1) Kızgın Fırınların Saati ve üçüncü Sinema, (http://feymag.com/Haberler/Detay/Sinema/Kizgin-firinlarin-saati-ve-ucuncu-Sinema)

2) Üçüncü Sinema Üzerine, Tahsin Başkavak

(3) Üçüncü Sinema Meselesi: Notlar ve Düşünceler, Paul Willemen. Çeviri: Sinem Aydınlı, Damla Okay Yıldırım. (Sinecine 2015> 6 (1) Bahar)

                                                                                ***

    Fotoğraf: Gecelerin Ötesi filminden bir sahne 

Üç dünya ve Üçüncü Sinema(III)

Geçtiğimiz iki hafta 3. Sinema’nın başlangıç yıllarından günümüze yolculuğunu yazdık. Ek bilgilerle serüvenini anlatmayı tamamlayıp, Türkiye’de 3. Sinema konusuna geçelim.

1954’te Fransızlara karşı Vietnamlıların zaferi, 1959’daki Küba Devrimi ve 1962’de Cezayir’in bağımsızlığından hemen sonra Üçüncü Sinema ideolojisi ortaya çıkmıştır. “Üçüncü Sinema” kavramının orta çıkması 1960’ların sonunda ortaya çıkan manifestolarla, yazılarla olmuştur. Garcia Espinoza, Fernando Solanas, Octavio Getino gibi yönetmenler “Üçüncü Sinema” tanımının oluşmasındaki başlıca temsilcilerdi. 3. Sinema’nın ne olduğu, neleri gerektirdiği ve hangi filmlerin 3. Sinema kapsamında ele alınması gerektiği başlangıcından itibaren hep tartışıldı.
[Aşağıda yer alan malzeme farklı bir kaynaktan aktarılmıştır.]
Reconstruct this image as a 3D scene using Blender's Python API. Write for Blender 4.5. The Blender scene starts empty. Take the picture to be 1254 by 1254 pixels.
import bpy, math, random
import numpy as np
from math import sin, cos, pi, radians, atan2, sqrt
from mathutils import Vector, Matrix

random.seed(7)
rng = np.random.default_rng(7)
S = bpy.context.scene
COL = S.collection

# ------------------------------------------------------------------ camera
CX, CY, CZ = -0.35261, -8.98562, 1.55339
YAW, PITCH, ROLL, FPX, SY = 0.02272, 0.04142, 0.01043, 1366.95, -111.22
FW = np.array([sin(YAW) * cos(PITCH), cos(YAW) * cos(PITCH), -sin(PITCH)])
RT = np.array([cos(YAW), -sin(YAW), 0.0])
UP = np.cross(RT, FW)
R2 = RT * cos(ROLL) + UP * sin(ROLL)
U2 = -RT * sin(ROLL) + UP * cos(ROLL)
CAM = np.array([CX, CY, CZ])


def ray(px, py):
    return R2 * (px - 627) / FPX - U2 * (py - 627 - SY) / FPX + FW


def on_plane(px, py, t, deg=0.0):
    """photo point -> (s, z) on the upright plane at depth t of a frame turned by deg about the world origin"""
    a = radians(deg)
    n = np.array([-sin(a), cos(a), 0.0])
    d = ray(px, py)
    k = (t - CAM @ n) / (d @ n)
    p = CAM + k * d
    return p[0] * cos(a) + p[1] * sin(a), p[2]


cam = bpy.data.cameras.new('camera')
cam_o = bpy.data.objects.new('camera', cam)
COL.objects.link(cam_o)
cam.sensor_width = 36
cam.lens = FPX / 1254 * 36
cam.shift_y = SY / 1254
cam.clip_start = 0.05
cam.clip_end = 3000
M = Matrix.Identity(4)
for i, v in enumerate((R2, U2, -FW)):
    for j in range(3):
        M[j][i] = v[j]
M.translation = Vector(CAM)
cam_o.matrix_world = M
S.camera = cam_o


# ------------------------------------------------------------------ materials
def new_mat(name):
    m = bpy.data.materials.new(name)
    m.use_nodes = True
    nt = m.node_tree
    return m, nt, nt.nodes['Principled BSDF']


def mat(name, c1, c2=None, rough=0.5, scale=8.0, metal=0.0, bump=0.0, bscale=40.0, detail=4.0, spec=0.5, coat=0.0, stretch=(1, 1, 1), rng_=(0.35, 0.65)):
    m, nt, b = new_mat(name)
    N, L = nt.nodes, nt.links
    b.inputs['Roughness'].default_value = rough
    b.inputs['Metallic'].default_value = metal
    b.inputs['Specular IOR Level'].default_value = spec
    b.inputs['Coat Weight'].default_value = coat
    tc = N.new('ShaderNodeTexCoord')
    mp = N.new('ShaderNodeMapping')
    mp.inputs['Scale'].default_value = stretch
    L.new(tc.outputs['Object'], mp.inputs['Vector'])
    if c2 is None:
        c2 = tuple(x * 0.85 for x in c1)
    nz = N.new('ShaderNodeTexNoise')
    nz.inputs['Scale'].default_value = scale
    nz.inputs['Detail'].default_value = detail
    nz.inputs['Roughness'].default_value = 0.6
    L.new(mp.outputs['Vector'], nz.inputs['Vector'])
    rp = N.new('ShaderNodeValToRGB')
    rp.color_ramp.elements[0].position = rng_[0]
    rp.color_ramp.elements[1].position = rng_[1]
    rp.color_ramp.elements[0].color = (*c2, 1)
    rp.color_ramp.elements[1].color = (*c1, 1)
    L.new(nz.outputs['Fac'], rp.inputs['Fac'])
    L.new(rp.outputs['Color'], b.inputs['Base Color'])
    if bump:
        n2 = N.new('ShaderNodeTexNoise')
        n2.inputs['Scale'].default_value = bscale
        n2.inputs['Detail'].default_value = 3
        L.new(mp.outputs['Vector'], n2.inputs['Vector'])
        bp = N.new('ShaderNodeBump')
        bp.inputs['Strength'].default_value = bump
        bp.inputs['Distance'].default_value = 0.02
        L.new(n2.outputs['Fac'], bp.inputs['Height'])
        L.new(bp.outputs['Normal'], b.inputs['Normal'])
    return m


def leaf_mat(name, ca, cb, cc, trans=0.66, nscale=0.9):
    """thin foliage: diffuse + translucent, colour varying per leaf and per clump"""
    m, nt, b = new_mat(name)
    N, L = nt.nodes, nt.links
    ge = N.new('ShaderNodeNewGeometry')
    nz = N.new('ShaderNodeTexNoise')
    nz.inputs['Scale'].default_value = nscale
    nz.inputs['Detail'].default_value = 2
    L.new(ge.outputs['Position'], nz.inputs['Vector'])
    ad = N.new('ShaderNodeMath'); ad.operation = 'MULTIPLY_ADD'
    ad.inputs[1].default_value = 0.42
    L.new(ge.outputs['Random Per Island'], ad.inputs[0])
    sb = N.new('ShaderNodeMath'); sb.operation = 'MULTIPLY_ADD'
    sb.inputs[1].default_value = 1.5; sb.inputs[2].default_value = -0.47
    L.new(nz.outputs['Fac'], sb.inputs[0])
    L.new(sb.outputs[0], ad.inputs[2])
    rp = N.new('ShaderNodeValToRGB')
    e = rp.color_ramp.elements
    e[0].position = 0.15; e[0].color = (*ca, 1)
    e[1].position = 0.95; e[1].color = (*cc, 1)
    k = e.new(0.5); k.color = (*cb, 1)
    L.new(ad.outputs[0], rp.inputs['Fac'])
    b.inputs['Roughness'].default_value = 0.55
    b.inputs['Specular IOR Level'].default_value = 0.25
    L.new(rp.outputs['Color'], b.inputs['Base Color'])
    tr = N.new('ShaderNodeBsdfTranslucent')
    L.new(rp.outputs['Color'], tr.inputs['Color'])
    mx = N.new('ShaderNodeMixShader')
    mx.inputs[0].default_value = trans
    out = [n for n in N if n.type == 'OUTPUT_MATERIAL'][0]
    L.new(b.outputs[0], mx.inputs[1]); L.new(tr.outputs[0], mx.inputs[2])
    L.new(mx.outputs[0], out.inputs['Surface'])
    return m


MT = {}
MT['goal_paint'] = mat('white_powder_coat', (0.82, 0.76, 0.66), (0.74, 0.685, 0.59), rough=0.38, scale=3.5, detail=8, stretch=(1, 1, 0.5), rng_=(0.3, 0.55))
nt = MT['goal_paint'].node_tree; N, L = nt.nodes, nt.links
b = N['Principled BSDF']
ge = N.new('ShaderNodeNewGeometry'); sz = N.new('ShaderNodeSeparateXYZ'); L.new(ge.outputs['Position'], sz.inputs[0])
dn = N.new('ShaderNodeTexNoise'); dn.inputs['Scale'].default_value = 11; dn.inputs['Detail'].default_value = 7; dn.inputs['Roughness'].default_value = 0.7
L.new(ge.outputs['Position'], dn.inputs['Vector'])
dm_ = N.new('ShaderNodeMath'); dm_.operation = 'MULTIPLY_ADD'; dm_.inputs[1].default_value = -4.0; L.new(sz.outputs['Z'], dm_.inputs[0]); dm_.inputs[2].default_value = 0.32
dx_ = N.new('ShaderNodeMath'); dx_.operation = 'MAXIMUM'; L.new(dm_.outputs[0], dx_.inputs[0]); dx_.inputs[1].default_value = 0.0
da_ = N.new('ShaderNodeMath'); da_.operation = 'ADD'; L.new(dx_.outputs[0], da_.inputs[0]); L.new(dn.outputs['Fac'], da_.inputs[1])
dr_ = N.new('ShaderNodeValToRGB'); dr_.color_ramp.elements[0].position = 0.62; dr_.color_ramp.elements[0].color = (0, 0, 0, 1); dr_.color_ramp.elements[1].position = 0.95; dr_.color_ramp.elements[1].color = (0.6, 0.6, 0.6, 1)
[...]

Glauber Rocha’nın “Açlığın Estetiği” (1969), Solanas ve Getino’nun “Üçüncü Sinema’ya Doğru” (1969) ve Julio Garcia Espinosa’nın “Mükemmel Olmayan Bir Sinema İçin” (1969) gibi manifestolar sinema anlayışında, anlatımında bir dönüşüm çağrısıdır. Farklı uluslardan, kültürlerden, sinemalardan olsa da manifestoların itirazı, kaygısı, önermesi ortaktır.

Manifestolarla oluşan bu sinema, ’60’ların diğer sinema hareketlerine göre politik açıdan çok daha solda, alternatif, bağımsız ve antiemperyalist bir sinemadır. Üçüncü Sinema genellikle ekonomik ve sosyal statü olarak toplumun alt kesimlerinin öykülerini beyaz perdeye aktarmaktadır.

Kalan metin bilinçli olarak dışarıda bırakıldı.